The Politician
Ryan Murphy has a pretty famous track record when it comes to his shows: the first season is really good and genuinely hits whatever mark they’re going for, but each and every season afterwards descends into madness or unaware self-parody. The exception to the rule is American Horror Story, wherein Season 2 was its masterclass and Season 3 was when it was having the most fun. Otherwise, you could practically write a line of folk wisdom on the subject: ‘For every +1 added to the season number of a Ryan Murphy show, expect -3 from its total quality.’
The reason why I mention this is because Netflix’s newest offering from Ryan Murphy might not even hit the bar of the ‘classic first season’ trope. It’s just… there, I guess. Not terrible, but distracting in how it barely distinguishes itself from any subpar Netflix production. The titular politician (entitled Beverly Hills high schooler) is supposed to Make Us Think about how sociopathy produces the best politicians and how they only care about diversity as a statistics metric and Everyone Has Problems and all that. But it’s just… much like the ‘middle-aged white man’s midlife crisis = FREUDIAN EXCUSE FOR VIOLENCE SHOOT GUNS FUCK WOMEN AND THEN BLAME WOMEN YEAHHHHHHH’ HBO dramas of the last two decades, the idea of real-world poltical discussions and Crazy Kids being condensed into quirky detached American high schools has been played out hundreds of times now. In the case of The Politician, it tries to borrow the social cues of Cruel Intentions without any of the bite; it tries to emulate Election and its much more menacing example of a wunderkind with total ambition, but we’re not given any example of why this high schooler wants the presidency beyond just having the money to do so.
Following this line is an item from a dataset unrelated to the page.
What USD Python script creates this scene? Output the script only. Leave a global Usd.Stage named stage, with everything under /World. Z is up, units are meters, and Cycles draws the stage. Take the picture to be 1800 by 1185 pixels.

Which could have been a much better story if that was the intentional angle they went with.
But more than anything, it lacks the fun that should be present in a story about weird rich fucks in Beverly Hills. That’s the biggest problem – the jokes are stale and without life, which I suppose derives from its stale by-the-books plot. The first and only genuine laugh is used up by Gwyneth Paltrow in the first episode, though it is a good one. In the show, Gwyneth Paltrow knowingly mocks herself by being casted as a down to earth and fundamentally bored wife that paints pictures of Syrian war dead and knows the intonations of Mandarin to perfection, who then goes on to live in a monastery and begins paving mountain roads in Bhutan by hand, but not before carrying out a love affair with Martina Navratilova. That sentence alone has far more comedic and dramatic potential (imagine!) than The Politican provides, and I was far more interested in her growth than whatever intrigue was playing out in the A-plot.
The soundtrack is mostly cute, tho. But the casting would give Dawson’s Creek and 90210 a run for their money – the Luke Perry Class of 2019.